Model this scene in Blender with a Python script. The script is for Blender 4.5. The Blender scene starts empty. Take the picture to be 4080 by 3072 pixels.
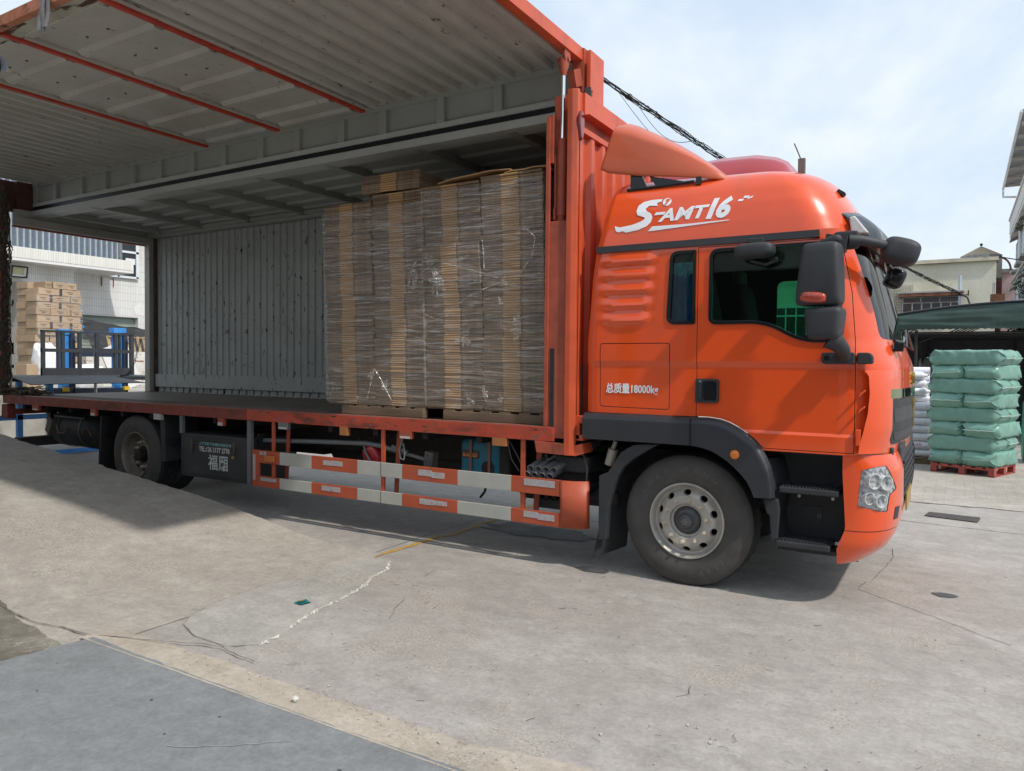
import bpy, bmesh, math, random
from mathutils import Matrix, Vector, noise
random.seed(7)
SC = bpy.context.scene
COL = SC.collection
rad = math.radians

# ------------------------------------------------------------------ camera
cam_d = bpy.data.cameras.new('camera')
cam = bpy.data.objects.new('camera', cam_d)
COL.objects.link(cam)
cam_d.sensor_fit = 'HORIZONTAL'; cam_d.sensor_width = 36.0; cam_d.lens = 25.99
cam_d.clip_start = 0.05; cam_d.clip_end = 600.0
_rt = Vector((0.85638057, 0.51625874, 0.00944661))
_dn = Vector((0.02294189, -0.01976666, -0.99954137))
_fw = Vector((-0.51583524, 0.85620453, -0.02877174))
_m = Matrix.Identity(4)
for _i in range(3):
    _m[_i][0] = _rt[_i]; _m[_i][1] = -_dn[_i]; _m[_i][2] = -_fw[_i]
_m.translation = Vector((1.79396827, -5.5182054, 1.72354356))
cam.matrix_world = _m
SC.camera = cam

# ------------------------------------------------------------------ sky, sun, exposure
SUNV = Vector((0.82, -0.235, 1.0)).normalized()          # towards the sun
SUN_EL = math.asin(SUNV.z)
SUN_AZ = math.atan2(SUNV.x, SUNV.y)                     # clockwise from +Y
world = bpy.data.worlds.new('World'); SC.world = world; world.use_nodes = True
wn = world.node_tree.nodes; wl = world.node_tree.links; wn.clear()
w_out = wn.new('ShaderNodeOutputWorld'); w_bg = wn.new('ShaderNodeBackground')
w_sky = wn.new('ShaderNodeTexSky'); w_sky.sky_type = 'NISHITA'; w_sky.sun_disc = False
w_sky.sun_elevation = SUN_EL; w_sky.sun_rotation = SUN_AZ
w_sky.altitude = 20; w_sky.air_density = 1.0; w_sky.dust_density = 2.2; w_sky.ozone_density = 1.2
w_tc = wn.new('ShaderNodeTexCoord'); w_map = wn.new('ShaderNodeMapping')
w_map.inputs['Scale'].default_value = (1.0, 1.0, 1.7); w_map.inputs['Rotation'].default_value = (0.1, 0.25, 0.7)
w_n = wn.new('ShaderNodeTexNoise'); w_n.inputs['Scale'].default_value = 1.7; w_n.inputs['Detail'].default_value = 9
w_n.inputs['Roughness'].default_value = 0.58; w_n.inputs['Distortion'].default_value = 0.2
w_r = wn.new('ShaderNodeValToRGB')
w_r.color_ramp.elements[0].position = 0.34; w_r.color_ramp.elements[0].color = (.78, .78, .78, 1)
w_r.color_ramp.elements[1].position = 0.72; w_r.color_ramp.elements[1].color = (.96, .96, .96, 1)
w_mix = wn.new('ShaderNodeMix'); w_mix.data_type = 'RGBA'
w_c = wn.new('ShaderNodeValToRGB')                         # thin sunlit cloud veil, whiter where thicker
w_c.color_ramp.elements[0].position = 0.47; w_c.color_ramp.elements[0].color = (4.6, 5.45, 6.45, 1)
w_c.color_ramp.elements[1].position = 0.62; w_c.color_ramp.elements[1].color = (5.95, 6.35, 6.7, 1)
wl.new(w_n.outputs['Fac'], w_c.inputs['Fac']); wl.new(w_c.outputs['Color'], w_mix.inputs['B'])
wl.new(w_tc.outputs['Generated'], w_map.inputs['Vector']); wl.new(w_map.outputs['Vector'], w_n.inputs['Vector'])
wl.new(w_n.outputs['Fac'], w_r.inputs['Fac']); wl.new(w_r.outputs['Color'], w_mix.inputs['Factor'])
wl.new(w_sky.outputs['Color'], w_mix.inputs['A']); wl.new(w_mix.outputs['Result'], w_bg.inputs['Color'])
w_bg.inputs['Strength'].default_value = 0.15
wl.new(w_bg.outputs['Background'], w_out.inputs['Surface'])
sun_d = bpy.data.lights.new('sun', 'SUN'); sun_d.energy = 2.9; sun_d.angle = rad(2.0); sun_d.color = (1.0, .945, .87)
sun = bpy.data.objects.new('sun', sun_d); COL.objects.link(sun)
sun.rotation_euler = (-SUNV).to_track_quat('-Z', 'Y').to_euler(); sun.location = (10, -4, 15)
vs = SC.view_settings
SC.display_settings.display_device = 'sRGB'
vs.view_transform = 'Standard'; vs.look = 'None'; vs.gamma = 1.0; vs.use_curve_mapping = False; vs.exposure = 0.12
SC.render.film_transparent = False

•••

### WHAT YOU NEED TO DO
Exactly as written, return every line of the listing, but not the pictures.

### RESPONSE
Model this scene in Blender with a Python script. The script is for Blender 4.5. The Blender scene starts empty. Take the picture to be 4080 by 3072 pixels.
import bpy, bmesh, math, random
from mathutils import Matrix, Vector, noise
random.seed(7)
SC = bpy.context.scene
COL = SC.collection
rad = math.radians

# ------------------------------------------------------------------ camera
cam_d = bpy.data.cameras.new('camera')
cam = bpy.data.objects.new('camera', cam_d)
COL.objects.link(cam)
cam_d.sensor_fit = 'HORIZONTAL'; cam_d.sensor_width = 36.0; cam_d.lens = 25.99
cam_d.clip_start = 0.05; cam_d.clip_end = 600.0
_rt = Vector((0.85638057, 0.51625874, 0.00944661))
_dn = Vector((0.02294189, -0.01976666, -0.99954137))
_fw = Vector((-0.51583524, 0.85620453, -0.02877174))
_m = Matrix.Identity(4)
for _i in range(3):
    _m[_i][0] = _rt[_i]; _m[_i][1] = -_dn[_i]; _m[_i][2] = -_fw[_i]
_m.translation = Vector((1.79396827, -5.5182054, 1.72354356))
cam.matrix_world = _m
SC.camera = cam

# ------------------------------------------------------------------ sky, sun, exposure
SUNV = Vector((0.82, -0.235, 1.0)).normalized()          # towards the sun
SUN_EL = math.asin(SUNV.z)
SUN_AZ = math.atan2(SUNV.x, SUNV.y)                     # clockwise from +Y
world = bpy.data.worlds.new('World'); SC.world = world; world.use_nodes = True
wn = world.node_tree.nodes; wl = world.node_tree.links; wn.clear()
w_out = wn.new('ShaderNodeOutputWorld'); w_bg = wn.new('ShaderNodeBackground')
w_sky = wn.new('ShaderNodeTexSky'); w_sky.sky_type = 'NISHITA'; w_sky.sun_disc = False
w_sky.sun_elevation = SUN_EL; w_sky.sun_rotation = SUN_AZ
w_sky.altitude = 20; w_sky.air_density = 1.0; w_sky.dust_density = 2.2; w_sky.ozone_density = 1.2
w_tc = wn.new('ShaderNodeTexCoord'); w_map = wn.new('ShaderNodeMapping')
w_map.inputs['Scale'].default_value = (1.0, 1.0, 1.7); w_map.inputs['Rotation'].default_value = (0.1, 0.25, 0.7)
w_n = wn.new('ShaderNodeTexNoise'); w_n.inputs['Scale'].default_value = 1.7; w_n.inputs['Detail'].default_value = 9
w_n.inputs['Roughness'].default_value = 0.58; w_n.inputs['Distortion'].default_value = 0.2
w_r = wn.new('ShaderNodeValToRGB')
w_r.color_ramp.elements[0].position = 0.34; w_r.color_ramp.elements[0].color = (.78, .78, .78, 1)
w_r.color_ramp.elements[1].position = 0.72; w_r.color_ramp.elements[1].color = (.96, .96, .96, 1)
w_mix = wn.new('ShaderNodeMix'); w_mix.data_type = 'RGBA'
w_c = wn.new('ShaderNodeValToRGB')                         # thin sunlit cloud veil, whiter where thicker
w_c.color_ramp.elements[0].position = 0.47; w_c.color_ramp.elements[0].color = (4.6, 5.45, 6.45, 1)
w_c.color_ramp.elements[1].position = 0.62; w_c.color_ramp.elements[1].color = (5.95, 6.35, 6.7, 1)
wl.new(w_n.outputs['Fac'], w_c.inputs['Fac']); wl.new(w_c.outputs['Color'], w_mix.inputs['B'])
wl.new(w_tc.outputs['Generated'], w_map.inputs['Vector']); wl.new(w_map.outputs['Vector'], w_n.inputs['Vector'])
wl.new(w_n.outputs['Fac'], w_r.inputs['Fac']); wl.new(w_r.outputs['Color'], w_mix.inputs['Factor'])
wl.new(w_sky.outputs['Color'], w_mix.inputs['A']); wl.new(w_mix.outputs['Result'], w_bg.inputs['Color'])
w_bg.inputs['Strength'].default_value = 0.15
wl.new(w_bg.outputs['Background'], w_out.inputs['Surface'])
sun_d = bpy.data.lights.new('sun', 'SUN'); sun_d.energy = 2.9; sun_d.angle = rad(2.0); sun_d.color = (1.0, .945, .87)
sun = bpy.data.objects.new('sun', sun_d); COL.objects.link(sun)
sun.rotation_euler = (-SUNV).to_track_quat('-Z', 'Y').to_euler(); sun.location = (10, -4, 15)
vs = SC.view_settings
SC.display_settings.display_device = 'sRGB'
vs.view_transform = 'Standard'; vs.look = 'None'; vs.gamma = 1.0; vs.use_curve_mapping = False; vs.exposure = 0.12
SC.render.film_transparent = False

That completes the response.